--- TASK TO COMPLETE ---
Give the data again exactly, from its opening line through the line in which "random.seed(7)" appears.

= = = = = = =

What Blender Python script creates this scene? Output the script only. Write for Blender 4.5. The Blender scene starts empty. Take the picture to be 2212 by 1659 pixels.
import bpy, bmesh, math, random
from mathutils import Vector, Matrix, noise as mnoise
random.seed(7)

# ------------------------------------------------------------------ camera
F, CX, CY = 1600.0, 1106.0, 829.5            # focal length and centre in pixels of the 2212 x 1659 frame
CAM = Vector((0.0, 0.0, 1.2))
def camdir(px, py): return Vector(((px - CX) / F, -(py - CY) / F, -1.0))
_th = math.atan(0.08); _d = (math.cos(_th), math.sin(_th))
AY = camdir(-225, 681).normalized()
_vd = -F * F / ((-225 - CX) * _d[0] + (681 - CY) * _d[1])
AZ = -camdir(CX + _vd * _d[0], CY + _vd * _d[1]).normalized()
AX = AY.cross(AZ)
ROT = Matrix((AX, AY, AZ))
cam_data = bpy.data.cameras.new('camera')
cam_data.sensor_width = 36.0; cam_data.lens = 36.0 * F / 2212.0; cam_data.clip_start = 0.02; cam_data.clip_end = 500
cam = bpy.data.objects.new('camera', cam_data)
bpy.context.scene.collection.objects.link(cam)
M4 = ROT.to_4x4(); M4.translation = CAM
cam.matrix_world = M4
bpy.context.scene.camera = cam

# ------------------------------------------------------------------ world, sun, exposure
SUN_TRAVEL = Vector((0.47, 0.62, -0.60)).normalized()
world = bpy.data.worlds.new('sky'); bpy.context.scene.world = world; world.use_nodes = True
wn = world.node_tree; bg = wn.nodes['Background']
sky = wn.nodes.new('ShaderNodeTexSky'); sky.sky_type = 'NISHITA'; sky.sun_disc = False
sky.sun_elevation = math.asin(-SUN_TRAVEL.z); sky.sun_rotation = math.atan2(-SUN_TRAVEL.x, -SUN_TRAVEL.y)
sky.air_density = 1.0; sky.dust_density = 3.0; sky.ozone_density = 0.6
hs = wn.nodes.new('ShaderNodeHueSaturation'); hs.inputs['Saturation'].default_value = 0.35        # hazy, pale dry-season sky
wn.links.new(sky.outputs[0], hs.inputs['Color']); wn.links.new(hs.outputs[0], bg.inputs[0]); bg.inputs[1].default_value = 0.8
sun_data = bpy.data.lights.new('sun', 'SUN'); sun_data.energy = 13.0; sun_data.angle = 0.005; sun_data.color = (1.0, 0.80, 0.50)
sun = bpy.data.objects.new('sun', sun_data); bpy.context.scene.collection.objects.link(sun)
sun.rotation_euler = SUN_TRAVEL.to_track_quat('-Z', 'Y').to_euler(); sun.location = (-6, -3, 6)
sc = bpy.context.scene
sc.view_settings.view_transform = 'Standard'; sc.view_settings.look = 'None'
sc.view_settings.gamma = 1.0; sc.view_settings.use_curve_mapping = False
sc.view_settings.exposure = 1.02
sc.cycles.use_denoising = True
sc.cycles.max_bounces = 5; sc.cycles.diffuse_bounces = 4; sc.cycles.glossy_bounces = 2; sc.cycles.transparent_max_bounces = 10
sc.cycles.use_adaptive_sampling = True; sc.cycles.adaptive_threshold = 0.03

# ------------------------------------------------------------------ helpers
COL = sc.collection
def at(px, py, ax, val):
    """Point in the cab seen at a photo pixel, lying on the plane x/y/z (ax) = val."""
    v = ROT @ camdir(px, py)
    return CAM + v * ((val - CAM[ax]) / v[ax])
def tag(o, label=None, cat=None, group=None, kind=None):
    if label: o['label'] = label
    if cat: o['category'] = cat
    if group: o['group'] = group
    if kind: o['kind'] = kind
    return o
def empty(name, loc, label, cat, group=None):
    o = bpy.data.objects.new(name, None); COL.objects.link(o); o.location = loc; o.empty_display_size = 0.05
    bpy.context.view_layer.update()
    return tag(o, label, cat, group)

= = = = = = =

--- EXPECTED OUTPUT ---
What Blender Python script creates this scene? Output the script only. Write for Blender 4.5. The Blender scene starts empty. Take the picture to be 2212 by 1659 pixels.
import bpy, bmesh, math, random
from mathutils import Vector, Matrix, noise as mnoise
random.seed(7)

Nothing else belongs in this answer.